**Task objective:** Retype, word for word, the lines between the ones holding "Generate a Blender" and "SC.camera = cam", inclusive; pictures stay out of the copy.

**Material for this exercise:**
[Start]
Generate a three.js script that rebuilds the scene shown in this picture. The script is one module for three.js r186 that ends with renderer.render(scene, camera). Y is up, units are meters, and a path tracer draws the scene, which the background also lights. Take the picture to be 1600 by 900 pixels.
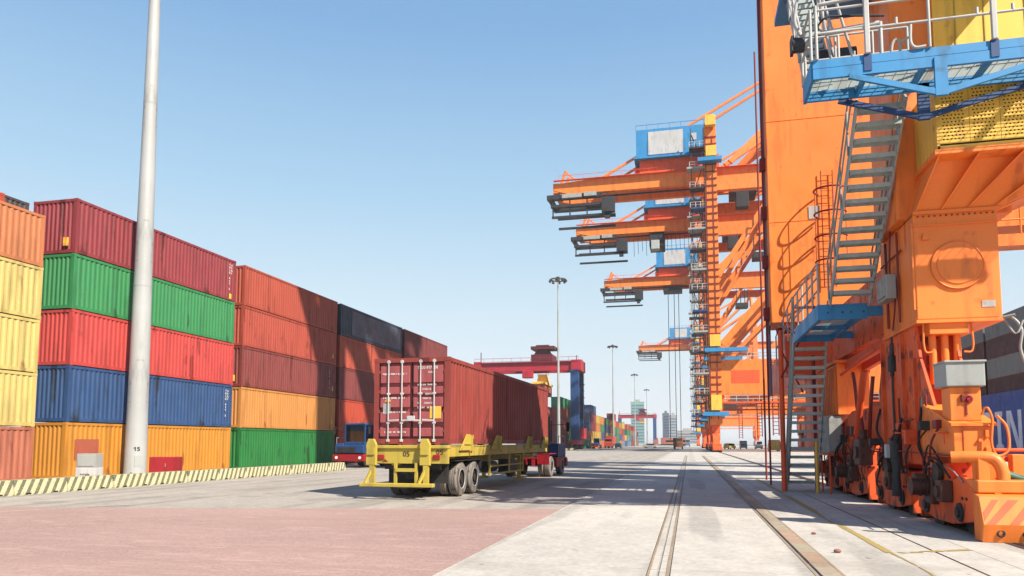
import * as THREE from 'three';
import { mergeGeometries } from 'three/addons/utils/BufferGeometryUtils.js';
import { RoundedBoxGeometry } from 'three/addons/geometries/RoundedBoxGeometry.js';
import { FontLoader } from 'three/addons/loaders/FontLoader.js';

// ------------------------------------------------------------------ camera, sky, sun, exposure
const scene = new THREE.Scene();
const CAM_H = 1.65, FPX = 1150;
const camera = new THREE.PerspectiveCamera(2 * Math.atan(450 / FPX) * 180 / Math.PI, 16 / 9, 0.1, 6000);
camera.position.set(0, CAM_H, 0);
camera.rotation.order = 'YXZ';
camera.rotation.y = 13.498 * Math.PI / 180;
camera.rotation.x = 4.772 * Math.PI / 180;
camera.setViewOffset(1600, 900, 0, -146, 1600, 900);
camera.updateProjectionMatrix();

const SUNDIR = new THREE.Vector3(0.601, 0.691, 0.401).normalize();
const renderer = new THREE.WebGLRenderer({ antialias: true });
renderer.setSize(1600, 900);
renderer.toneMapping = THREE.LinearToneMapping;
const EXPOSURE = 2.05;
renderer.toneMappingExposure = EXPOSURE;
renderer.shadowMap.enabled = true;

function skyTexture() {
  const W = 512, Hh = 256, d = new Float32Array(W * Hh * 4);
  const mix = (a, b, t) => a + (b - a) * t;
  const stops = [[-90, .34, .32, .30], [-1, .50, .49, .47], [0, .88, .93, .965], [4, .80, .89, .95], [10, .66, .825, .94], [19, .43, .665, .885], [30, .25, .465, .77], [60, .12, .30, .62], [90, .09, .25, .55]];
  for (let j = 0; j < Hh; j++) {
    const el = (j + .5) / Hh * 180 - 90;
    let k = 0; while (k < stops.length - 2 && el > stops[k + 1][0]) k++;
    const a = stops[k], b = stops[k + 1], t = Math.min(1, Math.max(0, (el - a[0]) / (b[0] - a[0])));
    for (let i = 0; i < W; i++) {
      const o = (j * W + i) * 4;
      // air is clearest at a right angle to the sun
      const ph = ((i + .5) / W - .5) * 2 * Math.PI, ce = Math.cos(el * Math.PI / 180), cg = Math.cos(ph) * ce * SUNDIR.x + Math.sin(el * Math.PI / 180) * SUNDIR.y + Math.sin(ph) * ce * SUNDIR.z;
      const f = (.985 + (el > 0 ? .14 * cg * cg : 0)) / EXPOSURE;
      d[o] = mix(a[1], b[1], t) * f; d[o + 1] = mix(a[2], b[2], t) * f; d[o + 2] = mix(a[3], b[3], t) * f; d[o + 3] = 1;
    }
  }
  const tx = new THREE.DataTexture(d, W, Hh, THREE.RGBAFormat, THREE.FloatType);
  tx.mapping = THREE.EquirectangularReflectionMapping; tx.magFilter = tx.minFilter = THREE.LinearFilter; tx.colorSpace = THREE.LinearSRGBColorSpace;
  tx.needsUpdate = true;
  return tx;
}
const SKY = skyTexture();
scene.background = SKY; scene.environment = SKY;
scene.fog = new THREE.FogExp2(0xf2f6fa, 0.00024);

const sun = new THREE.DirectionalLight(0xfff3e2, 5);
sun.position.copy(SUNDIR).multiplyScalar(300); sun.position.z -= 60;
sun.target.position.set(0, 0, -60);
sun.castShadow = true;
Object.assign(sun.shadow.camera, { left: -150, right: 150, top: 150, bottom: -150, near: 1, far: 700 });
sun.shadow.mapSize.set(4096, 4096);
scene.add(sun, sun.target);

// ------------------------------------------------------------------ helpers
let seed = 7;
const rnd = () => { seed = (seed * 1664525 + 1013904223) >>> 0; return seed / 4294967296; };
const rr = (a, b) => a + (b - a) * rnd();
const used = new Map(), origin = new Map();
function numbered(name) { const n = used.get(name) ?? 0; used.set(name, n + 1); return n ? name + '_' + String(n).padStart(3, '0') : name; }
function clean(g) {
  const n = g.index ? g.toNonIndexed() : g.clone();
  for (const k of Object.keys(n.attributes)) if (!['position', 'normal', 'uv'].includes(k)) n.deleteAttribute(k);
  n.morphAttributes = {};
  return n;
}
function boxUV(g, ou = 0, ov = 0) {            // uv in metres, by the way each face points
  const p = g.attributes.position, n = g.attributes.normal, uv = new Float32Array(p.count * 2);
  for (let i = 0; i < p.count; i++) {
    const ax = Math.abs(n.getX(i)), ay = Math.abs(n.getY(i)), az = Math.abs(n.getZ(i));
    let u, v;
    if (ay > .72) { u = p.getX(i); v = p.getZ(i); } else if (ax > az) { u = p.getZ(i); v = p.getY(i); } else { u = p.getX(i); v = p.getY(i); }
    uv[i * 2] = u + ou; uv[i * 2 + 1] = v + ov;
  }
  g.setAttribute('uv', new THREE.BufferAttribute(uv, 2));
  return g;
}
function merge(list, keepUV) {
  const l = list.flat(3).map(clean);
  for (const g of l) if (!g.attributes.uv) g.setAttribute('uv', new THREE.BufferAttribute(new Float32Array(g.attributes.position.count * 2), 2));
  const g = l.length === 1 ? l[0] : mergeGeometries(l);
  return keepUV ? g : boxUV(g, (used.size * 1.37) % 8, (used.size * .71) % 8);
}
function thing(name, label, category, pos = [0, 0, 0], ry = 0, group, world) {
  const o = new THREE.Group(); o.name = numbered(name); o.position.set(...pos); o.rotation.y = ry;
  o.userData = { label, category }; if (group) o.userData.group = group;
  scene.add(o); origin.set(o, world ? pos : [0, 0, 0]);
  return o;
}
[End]
[Start]
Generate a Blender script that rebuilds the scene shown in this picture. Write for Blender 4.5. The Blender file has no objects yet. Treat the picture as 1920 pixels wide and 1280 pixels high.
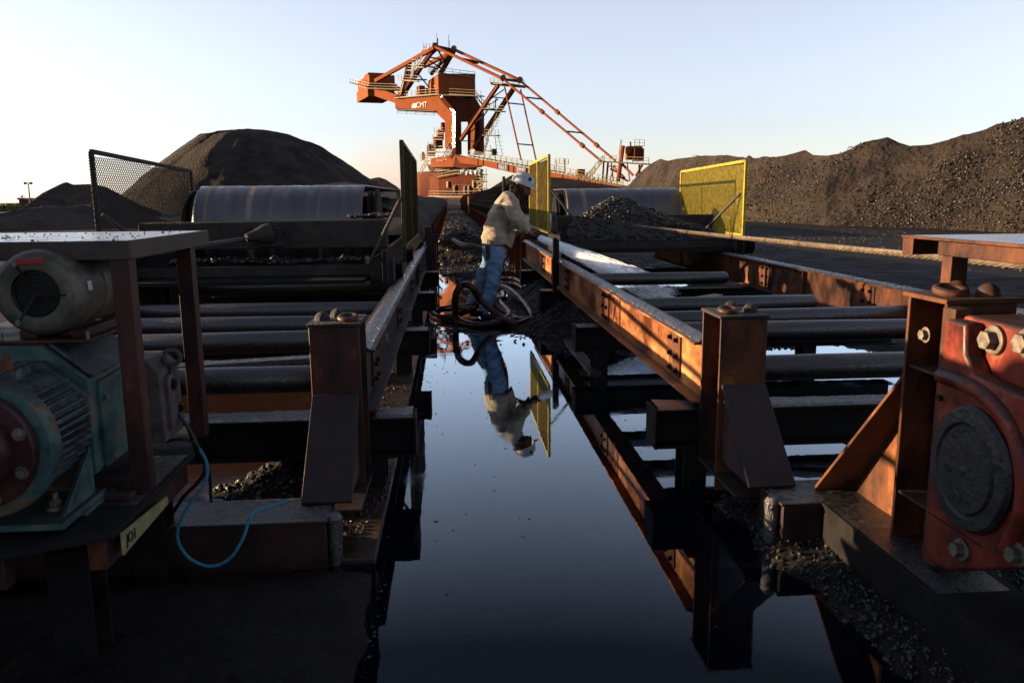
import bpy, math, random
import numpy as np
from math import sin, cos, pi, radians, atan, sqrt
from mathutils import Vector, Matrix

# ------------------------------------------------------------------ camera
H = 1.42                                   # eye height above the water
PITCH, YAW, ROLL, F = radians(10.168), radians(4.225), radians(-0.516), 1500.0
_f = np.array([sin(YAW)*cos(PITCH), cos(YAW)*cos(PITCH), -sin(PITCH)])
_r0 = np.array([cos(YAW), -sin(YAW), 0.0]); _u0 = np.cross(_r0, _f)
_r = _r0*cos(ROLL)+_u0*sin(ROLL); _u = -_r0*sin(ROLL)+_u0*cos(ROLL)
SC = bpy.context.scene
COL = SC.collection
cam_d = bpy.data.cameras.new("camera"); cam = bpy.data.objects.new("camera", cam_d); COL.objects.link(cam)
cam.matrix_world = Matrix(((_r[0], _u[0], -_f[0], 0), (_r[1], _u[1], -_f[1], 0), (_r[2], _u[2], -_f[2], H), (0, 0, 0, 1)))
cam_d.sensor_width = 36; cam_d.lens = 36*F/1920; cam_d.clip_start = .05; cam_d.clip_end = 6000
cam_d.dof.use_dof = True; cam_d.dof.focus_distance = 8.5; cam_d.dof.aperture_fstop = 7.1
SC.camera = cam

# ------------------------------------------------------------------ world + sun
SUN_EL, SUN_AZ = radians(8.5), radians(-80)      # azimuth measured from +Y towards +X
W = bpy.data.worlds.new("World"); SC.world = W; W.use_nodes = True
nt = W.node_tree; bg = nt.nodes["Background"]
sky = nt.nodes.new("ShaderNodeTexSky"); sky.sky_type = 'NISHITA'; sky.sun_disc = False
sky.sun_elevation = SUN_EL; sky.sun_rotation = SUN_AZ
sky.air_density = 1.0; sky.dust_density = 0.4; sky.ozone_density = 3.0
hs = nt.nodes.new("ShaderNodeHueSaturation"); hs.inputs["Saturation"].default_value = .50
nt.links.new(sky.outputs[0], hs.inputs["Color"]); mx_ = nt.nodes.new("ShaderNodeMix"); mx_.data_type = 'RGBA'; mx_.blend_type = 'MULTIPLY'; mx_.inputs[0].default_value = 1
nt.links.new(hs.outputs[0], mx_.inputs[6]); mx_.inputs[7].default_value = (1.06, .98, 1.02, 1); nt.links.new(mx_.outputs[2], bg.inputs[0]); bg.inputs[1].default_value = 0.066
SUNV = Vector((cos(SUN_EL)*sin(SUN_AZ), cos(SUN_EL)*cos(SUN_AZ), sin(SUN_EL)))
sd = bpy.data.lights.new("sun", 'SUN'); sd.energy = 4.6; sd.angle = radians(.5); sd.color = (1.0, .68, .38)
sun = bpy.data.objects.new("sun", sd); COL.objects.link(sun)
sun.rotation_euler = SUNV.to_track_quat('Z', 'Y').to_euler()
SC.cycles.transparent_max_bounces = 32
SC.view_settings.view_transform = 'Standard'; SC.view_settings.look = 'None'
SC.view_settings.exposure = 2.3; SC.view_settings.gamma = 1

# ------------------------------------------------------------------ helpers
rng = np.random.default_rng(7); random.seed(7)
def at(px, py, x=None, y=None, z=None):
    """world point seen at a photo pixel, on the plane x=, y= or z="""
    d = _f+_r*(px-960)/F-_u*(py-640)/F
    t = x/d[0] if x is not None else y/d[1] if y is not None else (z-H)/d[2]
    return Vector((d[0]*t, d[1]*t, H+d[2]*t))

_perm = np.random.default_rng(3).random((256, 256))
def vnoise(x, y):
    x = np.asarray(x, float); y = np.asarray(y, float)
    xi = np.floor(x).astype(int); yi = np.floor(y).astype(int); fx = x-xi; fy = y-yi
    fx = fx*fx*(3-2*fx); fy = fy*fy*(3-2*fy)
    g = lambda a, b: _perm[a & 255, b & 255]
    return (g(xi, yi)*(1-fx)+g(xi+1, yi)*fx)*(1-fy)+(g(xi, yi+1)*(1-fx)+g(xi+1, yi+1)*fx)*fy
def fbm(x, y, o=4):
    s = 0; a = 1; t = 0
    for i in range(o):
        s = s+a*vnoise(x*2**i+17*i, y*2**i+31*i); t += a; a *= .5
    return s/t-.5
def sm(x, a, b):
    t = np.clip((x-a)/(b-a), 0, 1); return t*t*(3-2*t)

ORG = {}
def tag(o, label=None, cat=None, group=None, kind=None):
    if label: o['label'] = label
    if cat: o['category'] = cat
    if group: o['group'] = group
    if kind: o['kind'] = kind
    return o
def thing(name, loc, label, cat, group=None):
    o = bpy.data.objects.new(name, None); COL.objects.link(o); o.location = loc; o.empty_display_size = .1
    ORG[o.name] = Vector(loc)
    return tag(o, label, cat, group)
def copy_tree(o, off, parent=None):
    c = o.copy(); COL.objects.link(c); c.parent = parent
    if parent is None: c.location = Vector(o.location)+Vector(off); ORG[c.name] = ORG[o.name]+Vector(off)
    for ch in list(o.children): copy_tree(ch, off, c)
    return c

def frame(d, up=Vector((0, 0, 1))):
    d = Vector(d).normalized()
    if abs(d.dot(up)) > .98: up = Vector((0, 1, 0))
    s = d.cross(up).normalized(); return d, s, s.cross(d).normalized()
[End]
**Response to the exercise:**
Generate a Blender script that rebuilds the scene shown in this picture. Write for Blender 4.5. The Blender file has no objects yet. Treat the picture as 1920 pixels wide and 1280 pixels high.
import bpy, math, random
import numpy as np
from math import sin, cos, pi, radians, atan, sqrt
from mathutils import Vector, Matrix

# ------------------------------------------------------------------ camera
H = 1.42                                   # eye height above the water
PITCH, YAW, ROLL, F = radians(10.168), radians(4.225), radians(-0.516), 1500.0
_f = np.array([sin(YAW)*cos(PITCH), cos(YAW)*cos(PITCH), -sin(PITCH)])
_r0 = np.array([cos(YAW), -sin(YAW), 0.0]); _u0 = np.cross(_r0, _f)
_r = _r0*cos(ROLL)+_u0*sin(ROLL); _u = -_r0*sin(ROLL)+_u0*cos(ROLL)
SC = bpy.context.scene
COL = SC.collection
cam_d = bpy.data.cameras.new("camera"); cam = bpy.data.objects.new("camera", cam_d); COL.objects.link(cam)
cam.matrix_world = Matrix(((_r[0], _u[0], -_f[0], 0), (_r[1], _u[1], -_f[1], 0), (_r[2], _u[2], -_f[2], H), (0, 0, 0, 1)))
cam_d.sensor_width = 36; cam_d.lens = 36*F/1920; cam_d.clip_start = .05; cam_d.clip_end = 6000
cam_d.dof.use_dof = True; cam_d.dof.focus_distance = 8.5; cam_d.dof.aperture_fstop = 7.1
SC.camera = cam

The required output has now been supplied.